I'm tentatively positive on Very Online Show. I like all three involved, and UPF segments involving internet deep dives were often some of the very best content GB could deliver. The "explain to Jeff" angle is a little worrysome - he's not exactly Karl Pilkington in that he's more of a "I know best" snob than a "I'd rather not know" snob - but we'll see how it goes. I love reading articles by Alyssa Bereznak on The Ringer or Taylor Lorenz at the NY Times because they almost always are exposing me to some side of internet culture I find totally bizarre. It's also why I've continued to enjoy Kotaku as it's shifted into more of a streamer gossip site, because even though I know I don't care about that stuff I find it wild just how many people do.

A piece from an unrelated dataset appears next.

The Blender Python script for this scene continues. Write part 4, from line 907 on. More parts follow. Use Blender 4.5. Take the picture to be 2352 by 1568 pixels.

As for Albummer? I'm a huge music junkie (or was, anyway, when I worked as a critic) and yet I've never really gotten into video reviews of music. Music criticism is some of my favorite reading material, both professional and amateur, and I just prefer it as written word while listening to (or thinking about listening to) the full album. And writing about bad albums can be some of the best humor out there for me as well, but as someone who spent nearly a decade deeply involved in the RateYourMusic community I can safely say that while metal fans are incredibly nice and warm-hearted people, they take the music bit of the music listening experience a little too seriously to be truly funny about the stuff they don't like. Like, I recently went and watched "NOW! That's What I Call a Metal 90s Club Mix" video and it's impossible to tell what they're going for - it's a pretty well made, well engineered metal send-up of '90s hits, except I think they're making fun of those songs? Or think it's absurd that those songs would be played in a heavy metal style (despite heavy metal covers of pop songs being perhaps only surpassed by whiney emo covers of pop songs in popularity since the founding of the internet)?
You can be really funny skewering a Chris Brown record (it's the Graffiti that does it for me), a stubborn trainwreck like Gucci Mane & V-Nasty's BAYTL or some drivel from Puddle of Mudd or Florida Georgia Line where the hits come a mile a minute...but it can be real easy to find a metal fan who has terrible taste in terrible music and too often picks on things that aren't at all interesting to pick on. So...I'm worried!
As for Power Rangers? I liked it a lot in the '90s, I dressed up as the Green Ranger one year, the Red Ranger another, and I played the hell (the hell) out of Mighty Morphin' Power Rangers on the SNES. I still make Ivan Ooze references to this day. I'm not lying when I say Jan Ochoa, bless his heart, is not going to be the man that makes me indulge in Power Rangers at 32 years old when there's all this other legitimately good entertainment lying around. But I wish him and the podcast all the success!